Sunday, 17 February 2008

More reading!

On reading, commuting is not necessarily conducive to good or easy reading - being short I spent one journey this week protecting my neck from the elbow of the tall man determined to read his paper in a packed train - yes I am that short - he was, of course, completely oblivious to my plight, so my reading time has been curtailed, but here goes.

I love the VI Warshawski novels and this one is no exception. VI's cousin Boom Boom has been found dead floating in the Chicago docks, VI believes he was murdered and sets out to find out why and how. This book was originally written in the early 1980s and has dated a little because of the advances in technology. VI is an engagingly driven character, almost a female Sam Spade, and, unlike some, I like her feminism and her toughness. Also the narrative skips along nicely to the resolution and there are some interesting surprises and plot twists along the way - I certainly wasn't expect the final scene in this book.

Back to Agatha Christie. This is the first collection of published short stories. The stories are all narrated by Captain Hastings as Watson to Poirot's Holmes. They are an interesting bunch, mainly because they herald themes, such as natural justice, as well as some of the plot twists, that Christie reprised in her later work. Its not the best of her collected stories but still a worthwhile read.

This is another Christie that is slightly off piste. This is a fun frothy novel and is everything that The Secret Adversary wasn't. It is very much a novel of its time, and very concerned with the upper classes, and is a reworking of the country house murder mystery but with strong romantic overtones. This is a novelist coming into her craft and having fun with characters and story. Its an interesting break from the true detective story, especially when you know about the novel that came next, that in its time transformed and subverted detective fiction!


Sorry for not being around much at the moment, having had a very quiet few months workwise everyone of my clients seems to have woken up and want my services, which is fantastic for my bank balance, but is killing the rest of my life - somehow I need to write 42 lines of poetry by the end of the month, I have fragments but not a lot more and I am definitely not a poet, Cailleach is staying with me over the weekend before her gig at the Pipe and Slippers hmm, run Cailleach, run while you can.

While I've been away I received a couple of awards from the lovely Belle:

Which came with the following It’s a big kiss, of the chaste, platonic kind, from me to you with the underlying ‘thanks’ message implied. I really do appreciate your support and your friendship, and yes, your comments.’ Ahhh...

Which also came with something: I love being a part of the blogging community and part of all the friendships that I've formed so I wanted to give a blog award for all of you out there that have Excellent Blogs. By accepting this Excellent Blog Award, you have to award it to 10 more people whose blogs you find Excellent Award worthy. You can give it to as many people as you want but please award at least 10.
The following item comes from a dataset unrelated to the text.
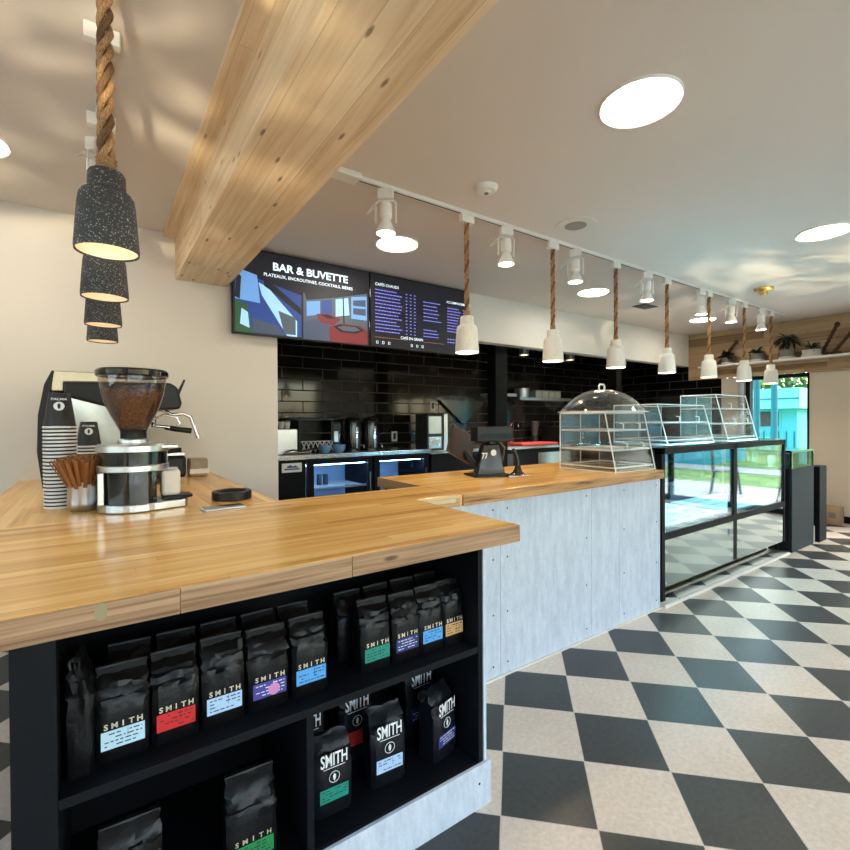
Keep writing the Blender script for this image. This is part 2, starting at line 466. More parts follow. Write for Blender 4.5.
def leaf_mat(name, c0, c1, scale=3, rough=.6):
    m, nt, p = new_mat(name)
    tc = N(nt, 'ShaderNodeTexCoord'); nz = N(nt, 'ShaderNodeTexNoise', i_Scale=scale, i_Detail=6.0); L(nt, tc.outputs['Object'], nz.inputs['Vector'])
    r = N(nt, 'ShaderNodeValToRGB'); r.color_ramp.elements[0].position = .35; r.color_ramp.elements[1].position = .65
    r.color_ramp.elements[0].color = c0; r.color_ramp.elements[1].color = c1
    L(nt, nz.outputs[0], r.inputs[0]); L(nt, r.outputs[0], p.inputs['Base Color']); p.inputs['Roughness'].default_value = rough
    return m
m_leaf = leaf_mat('dark_green_leaf', srgb(22, 46, 22), srgb(58, 92, 44), 8)
m_tree = leaf_mat('tree_leaf', srgb(40, 88, 36), srgb(120, 168, 84), 2)
m_grass = leaf_mat('lawn_grass', srgb(96, 136, 66), srgb(138, 172, 98), 1.5, .9)
m_bark = plain('tree_bark', srgb(140, 128, 112), .9, var=.3, bump=.5)
m_teal = plain('teal_painted_wood', srgb(70, 176, 196), .6)
m_tealpost = plain('teal_painted_steel', srgb(8, 104, 112), .6)
m_pave = concrete('pale_paving', srgb(200, 200, 196), srgb(176, 176, 172))
m_bulb = emis('warm_bulb', (1, .82, .60), 6.0)
m_disk = emis('ceiling_light_diffuser', (1, .90, .77), 34.0)
m_spotface = emis('spot_lamp_face', (1, .90, .75), 14.0)

# ------------------------------------------------------------------ mesh helpers
_TX = {}
def text_geo(s, ext=0.0, bold=0.0):
    key = (s, ext, bold)
    if key in _TX:
        return _TX[key]
    cu = bpy.data.curves.new('t', 'FONT')
    cu.body = s; cu.size = 1; cu.align_x = 'CENTER'; cu.align_y = 'CENTER'
    cu.extrude = ext; cu.offset = bold
    cu.resolution_u = 3
    o = bpy.data.objects.new('t', cu); COL.objects.link(o)
    dg = bpy.context.evaluated_depsgraph_get()
    me = bpy.data.meshes.new_from_object(o.evaluated_get(dg))
    vs = [v.co.copy() for v in me.vertices]; fs = [tuple(p.vertices) for p in me.polygons]
    bpy.data.objects.remove(o); bpy.data.curves.remove(cu); bpy.data.meshes.remove(me)
    _TX[key] = (vs, fs)
    return vs, fs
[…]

So this is going straight back to Belle and to Cailleach and Brunhilde because they are all putting up with my whingeing about not having enough work/having too much work etc etc oh yes and having to read my poetry. Debi Alper, because she is a great writer, activist and all round wonderwoman; the Inner Minx as I love her book and want the sequel NOW; Tina because her blog makes me laugh and because forty is the new thirty; to Rainbow because, well I've said it already, but CONGRATULATIONS; Chief Biscuit who doesn't even know I read her blog but because she is a poet who lives in a part of the world I adore and want to live in, and because I'm not holiding it against her that the albatross were out when I visited the sanctuary she works at, if you ever visit Dunedin go its worth it, even if there isn't a single albatross in sight; to Mid Lifer and Single Mother on the Verge just because.
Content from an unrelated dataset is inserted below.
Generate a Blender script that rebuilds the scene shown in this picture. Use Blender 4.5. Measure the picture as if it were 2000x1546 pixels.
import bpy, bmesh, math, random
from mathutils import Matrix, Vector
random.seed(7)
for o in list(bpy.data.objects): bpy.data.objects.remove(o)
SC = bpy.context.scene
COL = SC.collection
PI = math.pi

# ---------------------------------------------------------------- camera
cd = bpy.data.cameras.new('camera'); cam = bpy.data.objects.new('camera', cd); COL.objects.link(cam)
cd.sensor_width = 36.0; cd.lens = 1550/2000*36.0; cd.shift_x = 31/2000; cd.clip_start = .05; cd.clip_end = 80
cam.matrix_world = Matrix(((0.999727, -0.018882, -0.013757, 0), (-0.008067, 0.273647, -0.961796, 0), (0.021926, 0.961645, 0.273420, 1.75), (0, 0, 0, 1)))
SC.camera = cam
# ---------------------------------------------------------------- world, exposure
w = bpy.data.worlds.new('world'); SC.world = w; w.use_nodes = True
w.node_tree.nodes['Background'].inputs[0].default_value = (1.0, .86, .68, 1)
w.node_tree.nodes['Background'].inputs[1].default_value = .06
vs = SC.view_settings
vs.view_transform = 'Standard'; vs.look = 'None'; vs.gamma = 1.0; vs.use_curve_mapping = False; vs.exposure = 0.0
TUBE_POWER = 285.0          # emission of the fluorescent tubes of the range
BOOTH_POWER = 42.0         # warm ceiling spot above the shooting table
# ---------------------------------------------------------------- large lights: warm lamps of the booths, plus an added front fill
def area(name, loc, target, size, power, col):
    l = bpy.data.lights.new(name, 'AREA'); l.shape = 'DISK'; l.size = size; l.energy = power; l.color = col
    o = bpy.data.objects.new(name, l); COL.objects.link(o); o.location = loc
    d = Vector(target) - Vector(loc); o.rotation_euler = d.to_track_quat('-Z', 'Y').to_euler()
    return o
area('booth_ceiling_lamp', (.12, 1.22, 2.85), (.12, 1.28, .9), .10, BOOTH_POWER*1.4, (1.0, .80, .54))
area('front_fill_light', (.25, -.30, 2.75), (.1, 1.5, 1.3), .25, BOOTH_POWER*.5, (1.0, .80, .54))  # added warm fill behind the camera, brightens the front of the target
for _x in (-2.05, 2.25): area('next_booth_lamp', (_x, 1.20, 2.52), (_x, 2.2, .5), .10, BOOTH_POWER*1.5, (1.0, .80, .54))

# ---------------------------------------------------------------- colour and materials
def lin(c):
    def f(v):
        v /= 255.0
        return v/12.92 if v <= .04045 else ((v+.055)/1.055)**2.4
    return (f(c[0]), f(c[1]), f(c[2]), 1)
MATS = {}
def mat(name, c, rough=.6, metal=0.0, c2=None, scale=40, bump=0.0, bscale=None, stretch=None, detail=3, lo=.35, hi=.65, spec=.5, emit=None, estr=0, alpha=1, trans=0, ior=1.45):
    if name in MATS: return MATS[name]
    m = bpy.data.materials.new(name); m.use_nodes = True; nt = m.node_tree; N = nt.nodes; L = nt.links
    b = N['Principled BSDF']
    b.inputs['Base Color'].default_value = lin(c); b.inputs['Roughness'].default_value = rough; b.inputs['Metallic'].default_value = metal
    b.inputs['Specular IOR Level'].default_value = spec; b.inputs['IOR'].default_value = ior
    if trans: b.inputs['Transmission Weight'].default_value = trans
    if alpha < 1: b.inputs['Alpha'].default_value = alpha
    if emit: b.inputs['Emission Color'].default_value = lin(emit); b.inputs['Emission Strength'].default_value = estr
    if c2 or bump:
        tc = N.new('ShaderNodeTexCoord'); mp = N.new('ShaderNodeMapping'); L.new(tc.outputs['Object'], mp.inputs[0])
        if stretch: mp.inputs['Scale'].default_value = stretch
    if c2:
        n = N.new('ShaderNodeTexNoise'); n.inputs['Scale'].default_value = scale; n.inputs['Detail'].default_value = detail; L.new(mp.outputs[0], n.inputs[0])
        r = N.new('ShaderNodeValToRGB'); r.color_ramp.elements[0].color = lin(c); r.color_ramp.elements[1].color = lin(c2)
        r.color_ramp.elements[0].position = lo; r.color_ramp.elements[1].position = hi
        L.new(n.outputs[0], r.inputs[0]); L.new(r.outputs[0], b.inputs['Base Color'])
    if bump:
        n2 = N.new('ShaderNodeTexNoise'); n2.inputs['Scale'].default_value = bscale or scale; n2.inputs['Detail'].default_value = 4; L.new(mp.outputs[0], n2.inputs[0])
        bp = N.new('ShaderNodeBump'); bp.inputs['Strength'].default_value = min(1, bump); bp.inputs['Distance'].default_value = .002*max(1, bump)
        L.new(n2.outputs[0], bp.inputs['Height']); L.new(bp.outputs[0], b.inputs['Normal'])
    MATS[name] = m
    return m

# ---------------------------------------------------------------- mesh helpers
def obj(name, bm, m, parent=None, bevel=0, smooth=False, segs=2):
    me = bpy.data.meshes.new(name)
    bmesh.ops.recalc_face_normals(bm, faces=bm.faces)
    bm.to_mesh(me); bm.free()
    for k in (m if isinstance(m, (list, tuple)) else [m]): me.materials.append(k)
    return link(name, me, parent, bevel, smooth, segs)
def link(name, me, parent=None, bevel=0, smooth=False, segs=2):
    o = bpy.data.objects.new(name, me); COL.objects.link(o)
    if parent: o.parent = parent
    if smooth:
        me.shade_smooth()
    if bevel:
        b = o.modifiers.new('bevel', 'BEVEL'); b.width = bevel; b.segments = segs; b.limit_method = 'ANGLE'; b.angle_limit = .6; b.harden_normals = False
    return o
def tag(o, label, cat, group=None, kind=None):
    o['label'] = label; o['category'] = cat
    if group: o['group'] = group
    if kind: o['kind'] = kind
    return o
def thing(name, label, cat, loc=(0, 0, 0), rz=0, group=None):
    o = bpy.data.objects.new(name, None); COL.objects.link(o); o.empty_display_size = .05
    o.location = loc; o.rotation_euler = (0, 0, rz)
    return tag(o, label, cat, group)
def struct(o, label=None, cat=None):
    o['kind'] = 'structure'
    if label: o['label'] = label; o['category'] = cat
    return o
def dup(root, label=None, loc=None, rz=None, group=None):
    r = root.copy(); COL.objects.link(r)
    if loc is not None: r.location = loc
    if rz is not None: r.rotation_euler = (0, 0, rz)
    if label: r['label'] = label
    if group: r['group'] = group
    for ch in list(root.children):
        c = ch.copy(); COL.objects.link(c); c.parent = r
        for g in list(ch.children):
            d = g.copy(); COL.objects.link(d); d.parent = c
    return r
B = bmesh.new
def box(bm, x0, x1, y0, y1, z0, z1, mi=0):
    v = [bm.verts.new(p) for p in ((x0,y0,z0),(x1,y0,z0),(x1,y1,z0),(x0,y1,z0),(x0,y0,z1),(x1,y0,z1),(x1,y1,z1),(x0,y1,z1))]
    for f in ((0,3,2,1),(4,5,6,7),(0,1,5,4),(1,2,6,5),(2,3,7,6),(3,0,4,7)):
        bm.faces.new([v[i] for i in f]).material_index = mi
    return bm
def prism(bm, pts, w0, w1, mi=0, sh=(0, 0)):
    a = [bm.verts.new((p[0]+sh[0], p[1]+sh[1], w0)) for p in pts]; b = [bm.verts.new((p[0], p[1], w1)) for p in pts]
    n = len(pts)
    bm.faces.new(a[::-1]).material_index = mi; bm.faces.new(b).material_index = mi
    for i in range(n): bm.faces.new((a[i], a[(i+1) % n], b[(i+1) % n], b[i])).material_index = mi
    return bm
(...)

Wednesday, 6 February 2008

More Comfort Reading...

I'm afraid that I had to give up on The Book Thief, its rare for me to abandon a book, but I found the interjections from Death really annoying. If you want a literary version of Death, try Terry Pratchett's, sheer heaven! I'm aware that this book is riding high in the bestseller charts and I do wonder if part of my problem is that I was trying to read another book about Germany during WWII too close to my reading Richard Zimler's superb The Seventh Gate . I haven't completely abandoned The Book Thief as I never walk away from a book, I will have another go, when I am in a better mind set - more of that later.

So I turned to this,the follow up to Silent as the Grave and just like its predecessor its a fun novel that doesn't take itself too seriously and sends up various literary conventions, especially Gothic romance. Every chapter is preceded by a quote from Shakespeare - Lady Julia's father is a Shakespearian scholar - which just adds depth to the fun. I love novels like this.
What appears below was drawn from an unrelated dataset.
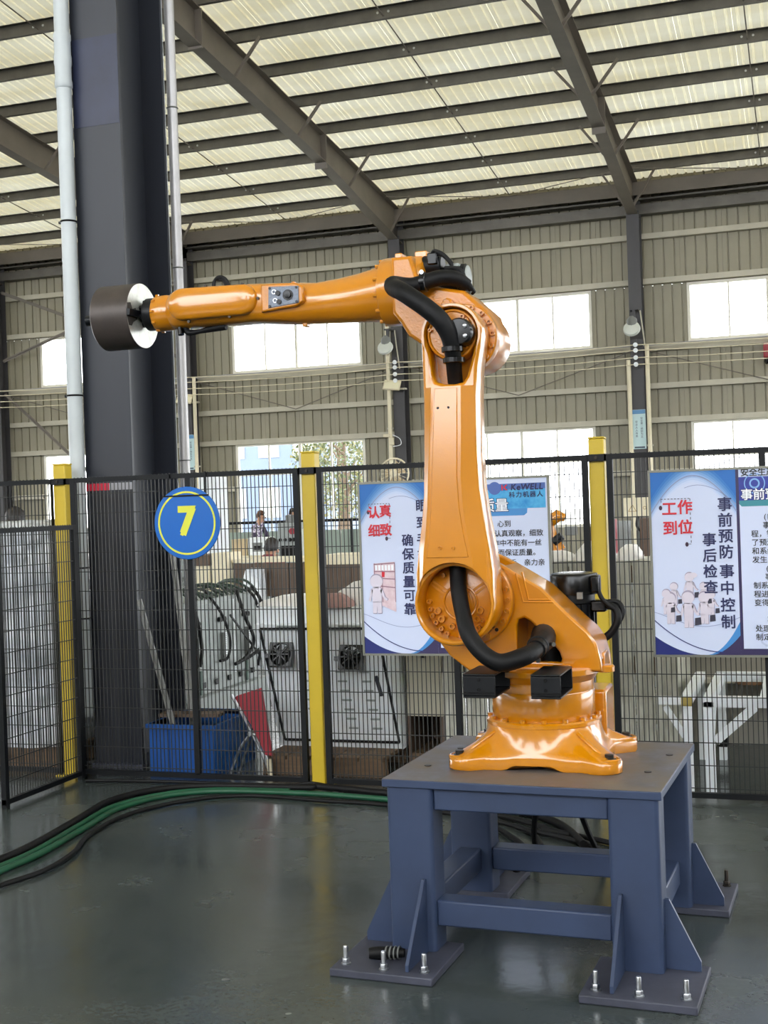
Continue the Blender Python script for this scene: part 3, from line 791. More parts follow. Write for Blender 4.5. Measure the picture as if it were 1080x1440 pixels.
# picture: shelves and a white figure
mb = MB(); fan_poly(mb, [(0.070, 0.29), (0.196, 0.235), (0.196, 0.515), (0.070, 0.507)], YT + 0.0012); mb.build('bookcase_picture', ppink, left, smooth=False)
mb = MB()
for z, d in ((0.502, 0.508), (0.462, 0.460), (0.425, 0.418), (0.385, 0.370)): strip(mb, [(0.072, z), (0.196, d)], 0.006, YT + 0.0008)
for x in (0.075, 0.12, 0.195): strip(mb, [(x, 0.29), (x, 0.508)], 0.004, YT + 0.0008)
mb.build('shelf_lines', mat('shelf_mauve', (150, 112, 128), 0.5), left, smooth=False)
mb = MB()
for k in range(6): fan_poly(mb, [(0.080 + 0.019 * k, 0.468), (0.092 + 0.019 * k, 0.468), (0.092 + 0.019 * k, 0.497), (0.080 + 0.019 * k, 0.497)], YT + 0.0006)
mb.build('book_spines', pwhite, left, smooth=False)
mb = MB(); fan_poly(mb, [(0.118, 0.430), (0.134, 0.430), (0.136, 0.458), (0.118, 0.460)], YT + 0.0004); mb.build('red_books', redink, left, smooth=False)
def figure2d(mb, x, z, s, y, arm=1):
    fan_poly(mb, [(x + 0.30 * s * cos(a * pi / 10), z + 1.45 * s + 0.30 * s * sin(a * pi / 10)) for a in range(20)], y)
    fan_poly(mb, [(x - 0.20 * s, z + 0.5 * s), (x + 0.22 * s, z + 0.5 * s), (x + 0.26 * s, z + 1.1 * s), (x + 0.12 * s, z + 1.2 * s), (x - 0.12 * s, z + 1.2 * s), (x - 0.24 * s, z + 1.1 * s)], y)
    fan_poly(mb, [(x - 0.20 * s, z), (x - 0.02 * s, z), (x + 0.02 * s, z + 0.52 * s), (x - 0.20 * s, z + 0.52 * s)], y)
    fan_poly(mb, [(x + 0.02 * s, z), (x + 0.22 * s, z), (x + 0.22 * s, z + 0.52 * s), (x, z + 0.52 * s)], y)
    strip(mb, [(x + 0.22 * s * arm, z + 1.08 * s), (x + 0.36 * s * arm, z + 0.72 * s), (x + 0.5 * s * arm, z + 0.6 * s)], 0.10 * s, y)
    strip(mb, [(x - 0.22 * s * arm, z + 1.08 * s), (x - 0.34 * s * arm, z + 0.55 * s)], 0.10 * s, y)
mb = MB(); figure2d(mb, 0.086, 0.226, 0.128, YT - 0.0002); mb.build('figure_outline', pgrey2, left, smooth=False)
mb = MB(); figure2d(mb, 0.084, 0.229, 0.122, YT - 0.0006); mb.build('white_figure', mat('poster_figure_white', (214, 206, 220), 0.4), left, smooth=False)
# right half of left board
RX = LW + 0.015
mb = MB(); fan_poly(mb, [(RX, 0.79), (PW - 0.012, 0.79), (PW - 0.012, 0.925), (RX, 0.925)], YT + 0.0024); mb.build('header_band', pcyan, right, smooth=False)
mb = MB(); fan_poly(mb, [(RX, 0.893), (PW - 0.012, 0.893), (PW - 0.012, 0.925), (RX, 0.925)], YT + 0.0021)
for cx, cz, r in ((0.78, 0.902, 0.035), (0.55, 0.87, 0.03)): fan_poly(mb, [(cx + r * cos(a * pi / 12), cz + r * sin(a * pi / 12)) for a in range(24)], YT + 0.0018)
mb.build('header_navy', pband, right, smooth=False)
mb = MB(); fan_poly(mb, [(RX, 0.752), (0.938, 0.752), (0.955, 0.765), (0.957, 0.79), (RX, 0.79)], YT + 0.0024); mb.build('header_tab', pblue[2], right, smooth=False)
mb = MB().text('保证质量', 0.855, 0.805, YT + 0.0013, 0.076, bold=0.004, align='RIGHT'); mb.build('title_outline', ink, right, smooth=False)
mb = MB().text('保证质量', 0.855, 0.805, YT, 0.076, bold=0.0008, align='RIGHT'); mb.build('title', pwhite, right, smooth=False)
mb = MB().text('KeWELL', 1.045, 0.903, YT, 0.046, bold=0.0012, align='RIGHT', shear=0.15, space=1.08).text('科力机器人', 1.045, 0.862, YT, 0.034, bold=0.0006, align='RIGHT', space=1.25)
mb.build('logo_lettering', ink, right, smooth=False)
mb = MB(); fan_poly(mb, [(0.812, 0.888), (0.852, 0.888), (0.852, 0.922), (0.812, 0.922)], YT + 0.001); mb.build('logo_square', pblue[3], right, smooth=False)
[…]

I've working as a locum for three or four days a week at a large company for the next month or so. Its a welcome boost for my finances, but its going to be a hard couple of months as my other consultancy work has also increased, so I may not be around as much as I have been over the last few months, but I am still around. The big bonus of this locum work is that its on the South Bank and, as the weather has been so good, I've spent every lunchtime sitting by the river watching the world go by, whilst avoiding the Book Market, as I used up my monthly book buying quota on Saturday buying far too many books, including two collections of poetry I have lusted after for a while, Sylvia Plath Collected Poems and Frank O'Hara Collected Poems, sheer bliss.

As I am so busy, its comfort reading all the way. Although can I hear you cry 'not another Agatha Christie', well there are 84 of them, not including the plays and the Mary Westmacott's, so Christie's will be liberally scattered through my reading over the next couple of months. This book was directly inspried by an Empire Tour taken by Agatha and Arthur Christie, and colonial South Africa and Rhodesia take centre stage in the novel. Its also surpising that this was first published in 1924 as its heroine, Anne Beddingfield, is depicted as a modern, liberated, adventerous woman, who falls in love with a man who is best described as a combination of Heathcliff, Rochester and Darcy. This is an adventure story rather than a detective story and really is a ripping yarn.